> [Exercise aim]
Everything from the first line of the data through the line with "import numpy as np" is to be echoed exactly, minus the pictures.

Source data
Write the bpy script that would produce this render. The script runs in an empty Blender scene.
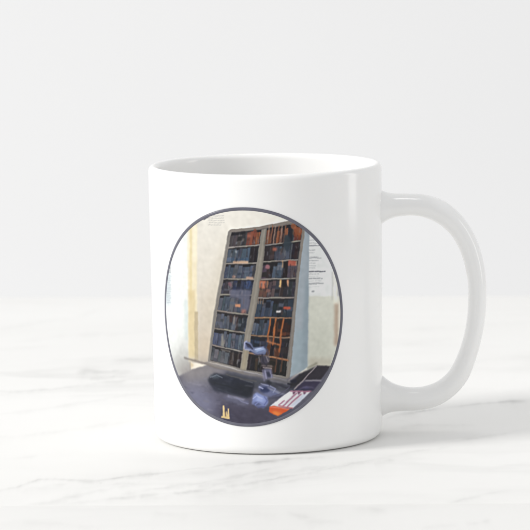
import bpy, math, random
import numpy as np

# ------------------------------------------------------------------ camera, light, exposure
MM = 0.001
scene = bpy.context.scene
col = scene.collection

CAM_D, CAM_H, PITCH, ROLL = 1200.0, 212.21, 0.125429, 0.014835
cam_data = bpy.data.cameras.new("camera")
cam = bpy.data.objects.new("camera", cam_data)
col.objects.link(cam)
cam_data.sensor_width = 36.0
cam_data.lens = 36.0 * 3433.49 / 530.0
cam_data.shift_x = (265.0 - 266.483) / 530.0
cam.location = (0, -CAM_D * MM, CAM_H * MM)
cam.rotation_mode = 'XYZ'
from mathutils import Matrix
cam.matrix_world = (Matrix.Translation((0, -CAM_D * MM, CAM_H * MM)) @ Matrix.Rotation(math.pi / 2 - PITCH, 4, 'X')
                    @ Matrix.Rotation(-ROLL, 4, 'Z'))
cam_data.clip_start, cam_data.clip_end = 0.05, 60.0
cam_data.dof.use_dof = True
cam_data.dof.focus_distance = 1.178
cam_data.dof.aperture_fstop = cam_data.lens / 7.0
scene.camera = cam

world = bpy.data.worlds.new("World")
scene.world = world
world.use_nodes = True
bg = world.node_tree.nodes["Background"]
bg.inputs["Color"].default_value = (0.985, 0.99, 1.0, 1)
wn, wl = world.node_tree.nodes, world.node_tree.links
w_tc = wn.new("ShaderNodeTexCoord")
w_dot = wn.new("ShaderNodeVectorMath"); w_dot.operation = 'DOT_PRODUCT'
w_dot.inputs[1].default_value = (-0.76, 0.28, 0.59)        # the studio is brighter to the left, behind and above
w_map = wn.new("ShaderNodeMapRange")
w_map.inputs["From Min"].default_value, w_map.inputs["From Max"].default_value = -1.0, 1.0
w_map.inputs["To Min"].default_value, w_map.inputs["To Max"].default_value = 0.545, 0.80
wl.new(w_tc.outputs["Generated"], w_dot.inputs[0])
wl.new(w_dot.outputs["Value"], w_map.inputs["Value"])
wl.new(w_map.outputs["Result"], bg.inputs["Strength"])

def area(name, loc, target, sx, sy, power, color):
    d = bpy.data.lights.new(name, 'AREA')
    d.shape, d.size, d.size_y, d.energy, d.color = 'RECTANGLE', sx, sy, power, color
    o = bpy.data.objects.new(name, d)
    col.objects.link(o)
    from mathutils import Vector
    o.location = loc
    o.rotation_euler = (Vector(target) - Vector(loc)).to_track_quat('-Z', 'Y').to_euler()
    return o

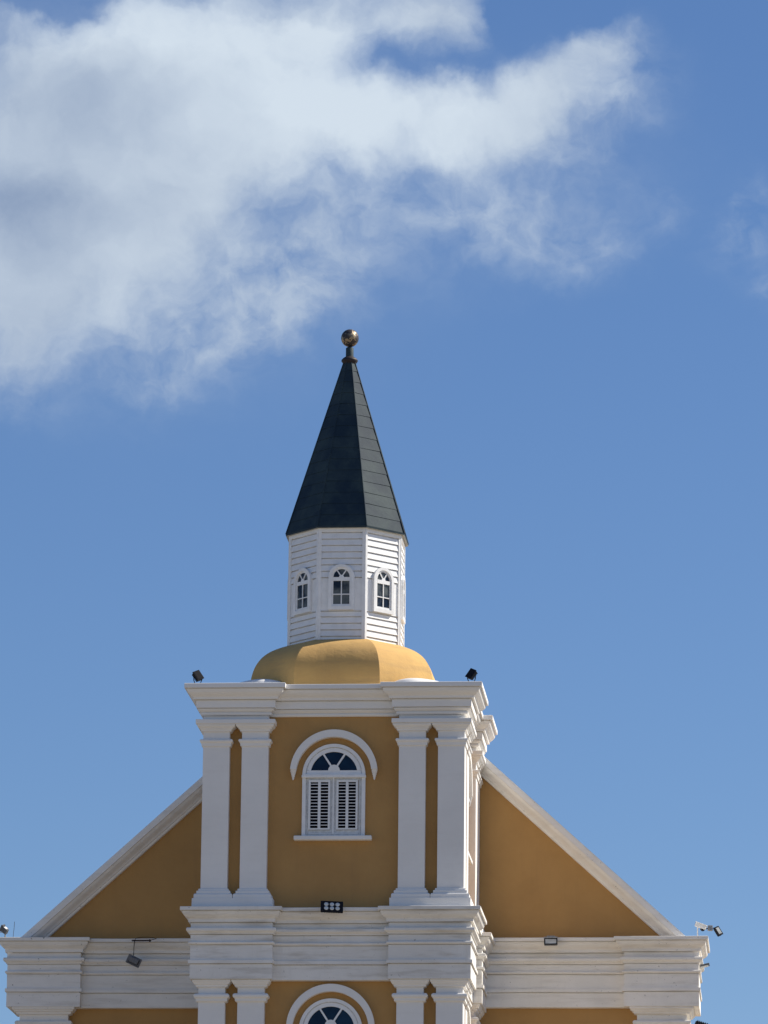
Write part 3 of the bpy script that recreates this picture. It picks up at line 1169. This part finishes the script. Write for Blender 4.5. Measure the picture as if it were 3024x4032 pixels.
# broken floodlight hanging from its cable on the left entablature
e = empty('floodlight', (-3.77, 3.60, 14.64))
tag(e, 'broken grey floodlight dangling by its cable from a rusty arm on the left cornice', 'floodlight')
b_ = MB([M['mgrey'], M['black']])
b_.xf = Matrix.Translation((-0.005, -0.04, -0.385)) @ rot3(radians(18), radians(24), radians(10))
b_.bbox(-0.126, 0.126, -0.018, 0.018, -0.078, 0.078, 0.006)
b_.bbox(-0.080, 0.080, -0.060, -0.018, -0.030, 0.060, 0.010)
b_.box(-0.088, 0.088, -0.024, -0.017, -0.052, -0.026, 1)
b_.box(0.076, 0.092, -0.024, -0.017, -0.052, 0.05, 1)
for i in range(5):
    b_.box(-0.115, 0.115, -0.026, -0.018, -0.078 + i * 0.010, -0.074 + i * 0.010)
b_.build('housing', e)
b_ = MB(M['rust'])
b_.bbox(-0.052, 0.29, -0.035, -0.012, -0.040, -0.016, 0.004)
b_.tube([(0.26, -0.02, -0.03), (0.30, -0.01, -0.012), (0.37, 0.05, 0.02)], 0.006, 6)
b_.box(0.255, 0.275, -0.04, -0.01, -0.05, -0.005)
b_.build('arm', e)
b_ = MB(M['black'])
b_.tube([(0.34, 0.06, 0.03), (0.24, 0.0, 0.035), (0.10, -0.02, 0.03), (0.02, -0.03, 0.01), (-0.002, -0.035, -0.03), (-0.008, -0.04, -0.15),
         (-0.012, -0.04, -0.30)], [0.004, 0.004, 0.005, 0.006, 0.008, 0.006, 0.005], 6)
b_.build('cable', e)

# halogen floodlight on the right entablature
e = empty('floodlight', (3.468, 3.74, 14.67))
tag(e, 'small rectangular floodlight with black rim clipped to the right hand cornice edge', 'floodlight')
R = Matrix.Translation((0, -0.17, -0.085)) @ rot3(radians(-14), radians(-1), radians(3))
b_ = MB(M['grey'])
b_.xf = R
b_.bbox(-0.110, 0.110, 0.0, 0.065, -0.062, 0.060, 0.008)
b_.bbox(-0.120, 0.118, -0.03, 0.004, 0.052, 0.075, 0.004)
b_.build('housing', e)
b_ = MB(M['black'])
b_.xf = R
band(b_, [(-0.116, -0.066), (0.116, -0.066), (0.116, 0.052), (-0.116, 0.052)], [(-0.095, -0.048), (0.095, -0.048), (0.095, 0.040), (-0.095, 0.040)],
     -0.016, 0.0, closed=True)
b_.build('rim', e)
b_ = MB(M['lampglass'])
b_.xf = R
b_.box(-0.095, 0.095, -0.008, -0.001, -0.048, 0.040)
b_.build('front_glass', e)
b_ = MB(M['grey'])
b_.bbox(-0.075, 0.070, -0.08, 0.02, 0.0, 0.028, 0.006)
b_.box(-0.02, 0.02, -0.13, -0.06, -0.03, 0.006)
b_.build('mount', e)

# floodlight on the left pavilion
e = empty('floodlight', (-6.065, 3.70, 14.668))
tag(e, 'grey green floodlight tilted down on a short stand at the far left cornice corner', 'floodlight')
b_ = MB([M['dgrey'], M['white_plastic']])
b_.xf = Matrix.Translation((-0.015, -0.02, 0.150)) @ rot3(radians(20), radians(38), radians(-20))
b_.bbox(-0.055, 0.070, -0.035, 0.035, -0.050, 0.050, 0.010)
b_.bbox(-0.075, -0.040, -0.045, 0.045, -0.060, 0.072, 0.008)
b_.box(-0.02, 0.045, -0.03, 0.03, 0.0502, 0.056, 1)
b_.build('housing', e)
b_ = MB(M['grey'])
b_.tube([(0, 0, 0), (0.0, 0, 0.06), (-0.005, 0, 0.10)], [0.018, 0.012, 0.012], 8)
b_.box(-0.03, 0.06, -0.03, 0.03, 0.0, 0.012)
b_.tube([(-0.01, 0, 0.11), (-0.09, 0, 0.115), (-0.16, 0, 0.11)], 0.006, 6)
b_.build('stand', e)

b_ = MB(M['dgrey'])
b_.tube([(0, 0, 0), (0.004, 0, 0.1), (0.014, 0, 0.2), (0.018, 0, 0.30)], 0.0045, 5)
b_.box(-0.03, 0.025, -0.02, 0.02, 0.0, 0.006)
o = b_.build('antenna_rod', None, (-5.925, 3.70, 14.668))
tag(o, 'thin upright wire rod on the far left cornice beside the stand floodlight', 'antenna')

# camera and lamp on the right pavilion
e = empty('security_camera', (5.99, 4.0, 14.668))
tag(e, 'white security camera on a short pole at the far right cornice corner', 'security camera')
b_ = MB(M['white_plastic'])
b_.tube([(0, 0, 0), (0, 0, 0.25)], 0.012, 8)
b_.lathe([(0.035, 0.0), (0.035, 0.012), (0.014, 0.018)], 0, 0, 12)
b_.build('pole', e)
b_ = MB([M['white_plastic'], M['dgrey']])
b_.xf = Matrix.Translation((0.045, 0.0, 0.245)) @ rot3(0, radians(22), radians(-12))
b_.bbox(-0.085, 0.105, -0.045, 0.045, -0.035, 0.040, 0.008)
b_.bbox(-0.095, 0.110, -0.052, 0.052, 0.036, 0.048, 0.004)
b_.box(-0.0885, -0.085, -0.034, 0.034, -0.027, 0.030, 1)
b_.build('housing', e)
b_ = MB(M['black'])
pr = [(0.040 * sin(pi * i / 10) + 0.0004, 0.192 - 0.040 * cos(pi * i / 10)) for i in range(11)]
b_.lathe(pr, 0.088, 0, 14)
b_.build('lens', e)
b_ = MB(M['black'])
b_.tube([(-0.09, 0.0, 0.002), (-0.07, 0, 0.025), (-0.04, 0, 0.035), (-0.012, 0, 0.02)], 0.003, 5)
b_.build('cable', e)

e = empty('floodlight', (6.13, 4.05, 14.86))
tag(e, 'black floodlight on a grey junction box reaching out beyond the far right cornice corner', 'floodlight')
b_ = MB(M['grey'])
b_.xf = Matrix.Translation((0.077, 0, 0.022)) @ rot3(0, 0, radians(10))
b_.bbox(-0.042, 0.042, -0.03, 0.03, -0.047, 0.047, 0.006)
b_.build('junction_box', e)
b_ = MB(M['black'])
b_.tube([(-0.10, -0.02, 0.0), (-0.02, 0, 0.010), (0.04, 0, 0.015)], 0.009, 6)
b_.tube([(0.11, 0, 0.020), (0.15, 0, 0.022), (0.19, 0, 0.022)], 0.010, 6)
b_.lathe([(0.016, 0.0), (0.019, 0.03)], 0.155, 0, 8)
b_.build('arm', e)
b_ = MB(M['black'])
b_.xf = Matrix.Translation((0.208, 0, -0.040)) @ rot3(radians(-20), radians(-24), radians(35))
b_.bbox(-0.042, 0.042, -0.032, 0.032, -0.080, 0.078, 0.010)
b_.bbox(-0.050, 0.050, -0.044, -0.028, -0.086, 0.084, 0.005)
b_.build('housing', e)
b_ = MB(M['lampglass'])
b_.xf = Matrix.Translation((0.208, 0, -0.040)) @ rot3(radians(-20), radians(-24), radians(35))
b_.box(0.0422, 0.045, -0.022, 0.020, -0.055, 0.060)
b_.box(-0.030, 0.030, -0.046, -0.044, -0.06, 0.06)
b_.build('front_glass', e)

e = empty('wall_lamp', (6.00, 4.05, 14.215))
tag(e, 'small dark wall lamp jutting out of the right side of the far right cornice', 'wall lamp')
b_ = MB([M['dgrey']])
b_.xf = Matrix.Translation((0.105, 0, 0.008)) @ rot3(0, radians(-13), 0)
b_.bbox(-0.090, 0.088, -0.035, 0.035, 0.006, 0.034, 0.010)
b_.bbox(0.070, 0.092, -0.036, 0.036, -0.020, 0.034, 0.008)
b_.build('housing', e)
b_ = MB([M['lens']])
b_.xf = Matrix.Translation((0.105, 0, 0.008)) @ rot3(0, radians(-13), 0)
b_.bbox(-0.085, 0.068, -0.030, 0.030, -0.024, 0.0055, 0.008)
b_.build('diffuser', e)
b_ = MB([M['dgrey']])
b_.box(-0.005, 0.020, -0.03, 0.03, -0.050, 0.030)
b_.build('back_plate', e)

e = empty('floodlight', (5.80, 4.30, 13.15))
tag(e, 'dark floodlight beside the right corner pilaster, cut by the bottom edge', 'floodlight')
b_ = MB([M['black']])
b_.xf = Matrix.Translation((0.25, 0, 0.06)) @ rot3(radians(30), radians(14), radians(20))
b_.bbox(-0.125, 0.125, -0.05, 0.05, -0.085, 0.055, 0.012)
for i in range(6):
    b_.box(-0.10 + i * 0.036, -0.09 + i * 0.036, -0.04, 0.04, 0.055, 0.075)
b_.build('housing', e)
b_ = MB([M['lens']])
b_.xf = Matrix.Translation((0.25, 0, 0.06)) @ rot3(radians(30), radians(14), radians(20))
b_.box(-0.10, 0.10, -0.053, -0.05, -0.07, 0.02)
b_.build('front_glass', e)
b_ = MB([M['black']])
b_.tube([(-0.005, 0, -0.03), (0.08, 0, -0.02), (0.2, 0, 0.02)], 0.012, 6)
b_.build('arm', e)
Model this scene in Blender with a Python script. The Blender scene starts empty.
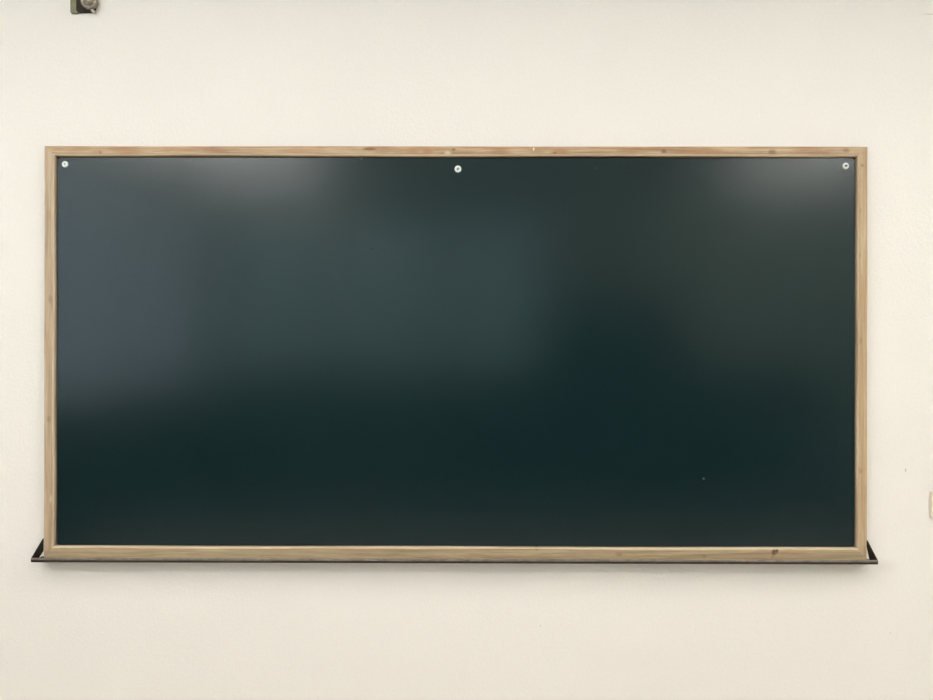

> [Exercise solution]
Write the bpy script that would produce this render. The script runs in an empty Blender scene.
import bpy, math, random
import numpy as np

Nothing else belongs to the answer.